(EXERCISE): Return all lines with the word "Write" in them.

== == ==

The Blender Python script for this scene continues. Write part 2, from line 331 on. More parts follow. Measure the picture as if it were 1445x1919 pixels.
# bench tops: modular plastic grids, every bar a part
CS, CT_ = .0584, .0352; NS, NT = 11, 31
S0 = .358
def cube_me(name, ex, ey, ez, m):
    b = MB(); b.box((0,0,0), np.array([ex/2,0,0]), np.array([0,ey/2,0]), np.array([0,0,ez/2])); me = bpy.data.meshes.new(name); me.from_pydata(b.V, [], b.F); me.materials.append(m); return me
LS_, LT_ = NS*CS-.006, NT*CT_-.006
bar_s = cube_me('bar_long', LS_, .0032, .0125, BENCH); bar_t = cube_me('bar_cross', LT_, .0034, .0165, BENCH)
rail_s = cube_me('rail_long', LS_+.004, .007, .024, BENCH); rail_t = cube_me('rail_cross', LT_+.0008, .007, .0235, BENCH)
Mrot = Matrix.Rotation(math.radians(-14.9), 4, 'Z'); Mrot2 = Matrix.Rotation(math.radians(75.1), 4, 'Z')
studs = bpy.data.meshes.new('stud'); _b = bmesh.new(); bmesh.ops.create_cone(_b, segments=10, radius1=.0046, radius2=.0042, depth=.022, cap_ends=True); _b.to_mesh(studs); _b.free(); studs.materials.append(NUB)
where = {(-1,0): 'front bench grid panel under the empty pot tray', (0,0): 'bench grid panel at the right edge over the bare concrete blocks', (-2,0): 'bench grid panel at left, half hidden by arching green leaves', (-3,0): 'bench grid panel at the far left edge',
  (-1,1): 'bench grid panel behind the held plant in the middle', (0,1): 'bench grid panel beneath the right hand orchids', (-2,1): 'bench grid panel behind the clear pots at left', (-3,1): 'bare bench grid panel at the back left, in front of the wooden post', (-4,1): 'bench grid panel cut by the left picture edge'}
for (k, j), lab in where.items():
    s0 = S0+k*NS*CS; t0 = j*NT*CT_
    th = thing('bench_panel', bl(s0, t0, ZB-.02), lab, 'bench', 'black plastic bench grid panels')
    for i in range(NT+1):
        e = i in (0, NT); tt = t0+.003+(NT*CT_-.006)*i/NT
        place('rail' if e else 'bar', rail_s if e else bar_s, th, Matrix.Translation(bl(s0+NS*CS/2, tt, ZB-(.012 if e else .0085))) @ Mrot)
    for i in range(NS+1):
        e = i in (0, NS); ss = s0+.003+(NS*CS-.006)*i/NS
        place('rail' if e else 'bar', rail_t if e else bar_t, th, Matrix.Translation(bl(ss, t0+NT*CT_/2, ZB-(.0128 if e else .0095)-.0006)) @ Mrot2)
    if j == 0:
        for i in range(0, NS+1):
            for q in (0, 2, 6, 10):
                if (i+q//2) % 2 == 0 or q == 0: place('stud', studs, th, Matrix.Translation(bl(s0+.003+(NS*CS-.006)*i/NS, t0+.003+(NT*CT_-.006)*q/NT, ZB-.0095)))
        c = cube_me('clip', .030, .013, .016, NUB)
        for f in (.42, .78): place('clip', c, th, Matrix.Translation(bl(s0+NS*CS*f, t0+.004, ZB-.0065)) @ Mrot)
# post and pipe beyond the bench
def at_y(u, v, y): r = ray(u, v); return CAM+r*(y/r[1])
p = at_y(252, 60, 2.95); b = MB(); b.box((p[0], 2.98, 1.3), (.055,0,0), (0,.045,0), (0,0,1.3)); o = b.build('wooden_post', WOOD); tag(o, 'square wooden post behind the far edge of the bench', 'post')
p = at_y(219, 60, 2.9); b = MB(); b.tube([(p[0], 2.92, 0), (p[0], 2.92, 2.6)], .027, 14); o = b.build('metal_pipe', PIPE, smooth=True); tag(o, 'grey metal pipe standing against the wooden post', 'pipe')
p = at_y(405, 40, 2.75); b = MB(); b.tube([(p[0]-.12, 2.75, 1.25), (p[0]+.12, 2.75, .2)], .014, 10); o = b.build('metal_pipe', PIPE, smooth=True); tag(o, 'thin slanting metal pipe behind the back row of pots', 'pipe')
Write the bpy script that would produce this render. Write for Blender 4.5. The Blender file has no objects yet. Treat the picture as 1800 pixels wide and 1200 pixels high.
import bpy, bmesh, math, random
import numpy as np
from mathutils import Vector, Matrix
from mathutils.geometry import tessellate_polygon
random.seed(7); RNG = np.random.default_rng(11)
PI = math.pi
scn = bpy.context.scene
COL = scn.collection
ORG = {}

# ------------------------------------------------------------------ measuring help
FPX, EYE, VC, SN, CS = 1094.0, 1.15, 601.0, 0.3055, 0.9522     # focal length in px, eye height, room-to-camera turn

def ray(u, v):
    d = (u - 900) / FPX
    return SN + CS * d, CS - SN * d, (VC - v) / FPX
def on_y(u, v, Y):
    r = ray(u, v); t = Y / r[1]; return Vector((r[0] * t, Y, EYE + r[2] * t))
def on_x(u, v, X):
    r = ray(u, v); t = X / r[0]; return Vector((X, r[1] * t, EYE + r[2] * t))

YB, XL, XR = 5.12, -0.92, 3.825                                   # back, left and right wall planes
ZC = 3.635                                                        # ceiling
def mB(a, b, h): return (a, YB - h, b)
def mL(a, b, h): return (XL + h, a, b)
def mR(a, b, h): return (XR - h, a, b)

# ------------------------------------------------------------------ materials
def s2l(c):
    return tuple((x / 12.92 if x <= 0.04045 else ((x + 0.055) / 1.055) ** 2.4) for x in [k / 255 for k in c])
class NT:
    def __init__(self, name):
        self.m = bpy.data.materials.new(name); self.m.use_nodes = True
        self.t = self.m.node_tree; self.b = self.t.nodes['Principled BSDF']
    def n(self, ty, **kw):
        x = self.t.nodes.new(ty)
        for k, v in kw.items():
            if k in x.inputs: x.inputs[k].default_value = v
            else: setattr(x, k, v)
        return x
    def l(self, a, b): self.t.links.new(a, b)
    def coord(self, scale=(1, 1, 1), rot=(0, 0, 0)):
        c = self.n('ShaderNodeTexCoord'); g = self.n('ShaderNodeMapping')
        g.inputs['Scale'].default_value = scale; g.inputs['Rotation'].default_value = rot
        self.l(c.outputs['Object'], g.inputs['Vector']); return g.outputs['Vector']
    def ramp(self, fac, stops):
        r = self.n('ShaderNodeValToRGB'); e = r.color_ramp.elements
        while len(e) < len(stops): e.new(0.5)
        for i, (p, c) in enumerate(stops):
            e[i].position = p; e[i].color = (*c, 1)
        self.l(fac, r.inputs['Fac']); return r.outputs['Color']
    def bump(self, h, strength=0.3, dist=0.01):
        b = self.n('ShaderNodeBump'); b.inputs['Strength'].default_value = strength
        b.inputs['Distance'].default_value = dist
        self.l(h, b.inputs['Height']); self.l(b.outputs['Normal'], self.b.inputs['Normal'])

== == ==

(WORKED ANSWER):
The Blender Python script for this scene continues. Write part 2, from line 331 on. More parts follow. Measure the picture as if it were 1445x1919 pixels.
Write the bpy script that would produce this render. Write for Blender 4.5. The Blender file has no objects yet. Treat the picture as 1800 pixels wide and 1200 pixels high.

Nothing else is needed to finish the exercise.